Paths (in the Wood) of Righteousness
The paths of righteousness which we are led in, then, take on two features of freedom: paths, which we are led into. The difficulty, as we have noted, is that these paths do not appear as two different levels, one celestial and one of the earth: because the LORD is the shepherd, these paths appear within the contours of creation. They are two trees, the way of life and the way of death, the soldier who lifts his eyes to drink and the one who drinks facedown. Because the LORD—even in the face of the angel—takes the shape of creation, of the recognizable, these paths are not as clear as we wish.
And as such, this intimacy of the LORD to creation can be taken for granted. Uzzah’s grasping of the altar followed years of the ark living not in the tabernacle or the temple, but in a house, dwelling as an object among objects in the house of Abinidab. His spiritual heir, Simon Magus, considered the Spirit as a talisman among talismans to be wielded. This confusion is, in part, intrinsic to the way of the LORD being embedded within the world, that we confuse the LORD with Moses or Elijah and not their fullness. The outside of the world lies within it already, more deeply the truth of the world than the world’s knowledge of itself.
That there are multiple paths of righteousness named here offers us no relief either. For as we approach the valley of Death’s shadow, it remains unclear as to why the paths are multiplied here. Is it from as a kind of moral relativism, assuming that the voice of the shepherd is the same as the voice of the conscience? Is it from a kind of divinely differentiated calling, for John not to concern himself with the call of the LORD to another? Is this shifting form of righteousness from the passage of time, that the young might dream dreams, but the old will have visions? The LORD, speaking with the sheep, calls to them into righteousness’ paths, which retain both singularity and plurality: prophets, priests, and kings in a singular economy of God’s grace, but with their own marked out paths to walk. If it is the righteousness of the LORD which the sheep follow, then the paths are but one path, in conformity to the LORD who leads them in scarcity and through death, but if the paths are those of their own undertaking, then none will follow except those sheep who they already recognize.
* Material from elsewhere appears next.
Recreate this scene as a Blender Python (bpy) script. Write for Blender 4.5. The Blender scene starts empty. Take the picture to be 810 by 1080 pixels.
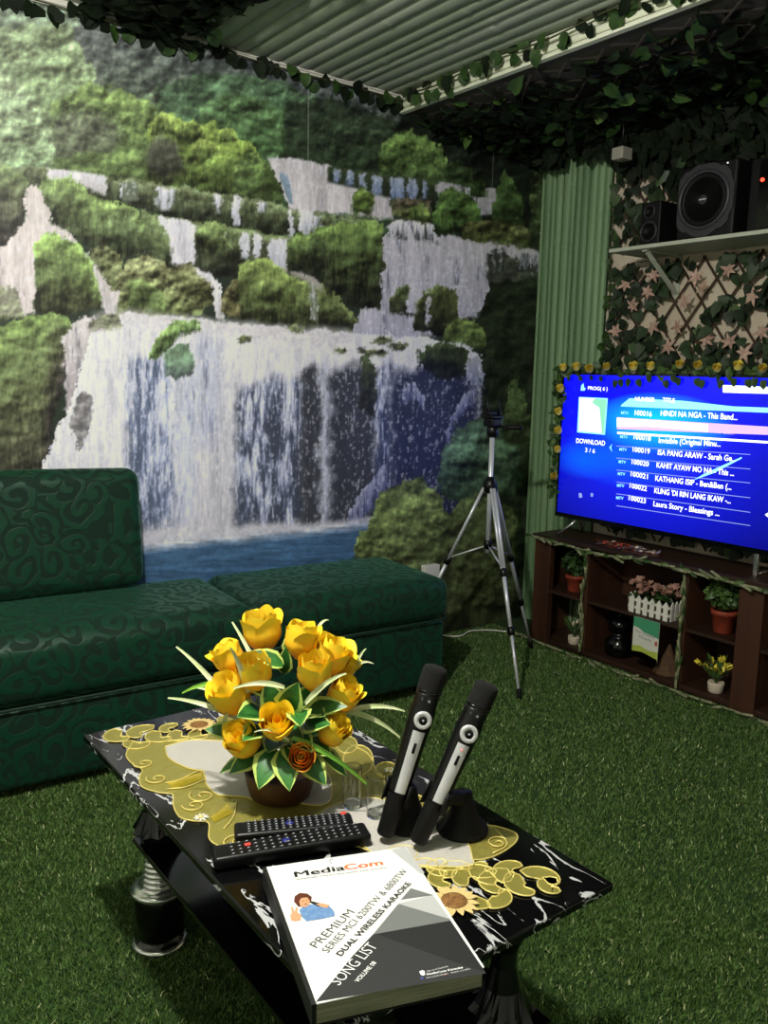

It is that these paths of righteousness are all leading toward Death’s Valley which chastens the sheep, that the moral life is not that which lasts forever, but that which will end, that which is in service to the formation of the sheep into the way of the LORD. To know that the moral life is not everything is to know that if it is anything, it is because it trails behind the LORD. It is in this that the sheep know that it is better to bear with one another, to suffer their disagreements, and to pray for one another, for the time for the moral life is short, and there is still a very long way to go.